Real Madrid's win over PSG can be a turning point in a so-far disappointing season

Real Madrid fans at the Bernabeu on Wednesday fell just short of singing "can we play you every week?" during the raucous celebrations that greeted their team's second and third goals. But there was a similar sentiment bubbling under the surface of the unbridled joy in the stands: can we play in the Champions League every week?
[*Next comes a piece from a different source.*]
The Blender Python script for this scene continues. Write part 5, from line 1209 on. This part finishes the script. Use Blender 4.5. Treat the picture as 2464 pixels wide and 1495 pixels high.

Ever since Zinedine Zidane took over as Madrid manager in January 2016 his side have risen to the occasion in Europe. One of his earliest assignments was to overturn a 2-0 deficit against Wolfsburg, which proved the launch pad for a timely boost of confidence that carried Real to the summit of Europe and within a point of matching Barcelona's La Liga total, having been 10 points adrift with eight games remaining.

After Wolfsburg, when a Cristiano Ronaldo free kick found its way through the tightest of cracks in the defensive wall to seal a 3-0 win, Real didn't lose a single game for the remainder of 2015-16.

Zidane will hope Wednesday's cathartic victory will provide a similar catalyst to end a disastrous domestic campaign on a slightly higher note and the European season where they started it, as holders of the Champions League. If that comes to fruition, they would become first side since Bayern Munich in 1976 to win the continent's elite club competition three times on the bounce.

On Thursday, as the pro-Madrid press revelled in what was a stirring victory there was of course no mention of the perils that lie ahead: Barcelona, Pep Guardiola's free-flowing Manchester City or a Liverpool team that put five past Porto in the Estadio do Dragao and are capable of doing the same to pretty much any side in Europe.

For now, Madrid did what was needed to turn the immediate corner. An away goal will almost certainly seal the tie -- although PSG know as well as anyone that miracles do happen -- and that is more than any but the most ardent of Madridistas would have bet the mortgage against on Wednesday morning. The last time Madrid failed to score in a home or away Champions League game was against Man City almost two years ago.

But Zidane and his side must now turn their attention back to the more mundane matter of La Liga, a ship that sailed some time ago and is now more than at any stage previously this season an unwelcome set of stops on a luxury European cruise. Domestic games will help to keep players in trim but may also serve to deprive Zidane of key personnel in the Champions League. There is also the lingering spectre of Europa League football next season to consider, although that nightmare scenario has faded along with Valencia's title challenge and Villarreal's form.

Even so, the comfort of fourth in La Liga offering direct qualification this season is not something that Florentino Perez will take much from himself. The fact that his €497 million squad are only seven points better off than Eibar, a club with an entire annual budget more or less equal to Ronaldo's yearly salary, is hardly where Real Madrid's infamously demanding fans would normally expect to be.

After the PSG game, goal scorer Adrien Rabiot noted: "It's all well and good putting eight goals past Dijon, but it's in matches like this that you have to stand up and be counted."

This season, Madrid have faced entirely the opposite problem. The list of sides to have taken points from the reigning champions in La Liga is extensive and not exclusive: Valencia, Levante (twice), Girona, Atletico Madrid, Athletic Bilbao, Barcelona, Villarreal, Celta Vigo and Real Betis.

The latter pulled off a perfect smash-and-grab in the Bernabeu last September and have beaten the sides currently occupying sixth and fifth as well as Madrid over the course of the season. Quique Setien is a coach who favours attacking football and that has led to some remarkable results: Betis have scored three or more five times but only three of those games were victories. They have also shipped four or more four times and conceded 10 across two consecutive games in October. Only two sides have conceded more than Betis' 45 and they are both unsurprisingly rooted in the relegation zone. Betis are eighth and four points off Villarreal in fifth: only five sides have scored more than Setien's wildly erratic swashbucklers.

Zidane's side have five Liga fixtures in two weeks before the return leg against PSG, four of which are against teams in the bottom half of the table. A haul of 15 points in those games would go a long way towards preventing disaster in La Liga and allow the Frenchman's players the luxury of focusing entirely on the only tournament that matters now. As Sergio Ramos admitted after Real Sociedad were afforded a couple of free second-half goals last weekend: "I'd be lying if I said we weren't thinking about PSG."

With that job halfway done, there should be no excuses remaining for further domestic slip-ups between now and March 6. Take an eye off the ball in the Villamarin and it's likely to wind up in the back of the net.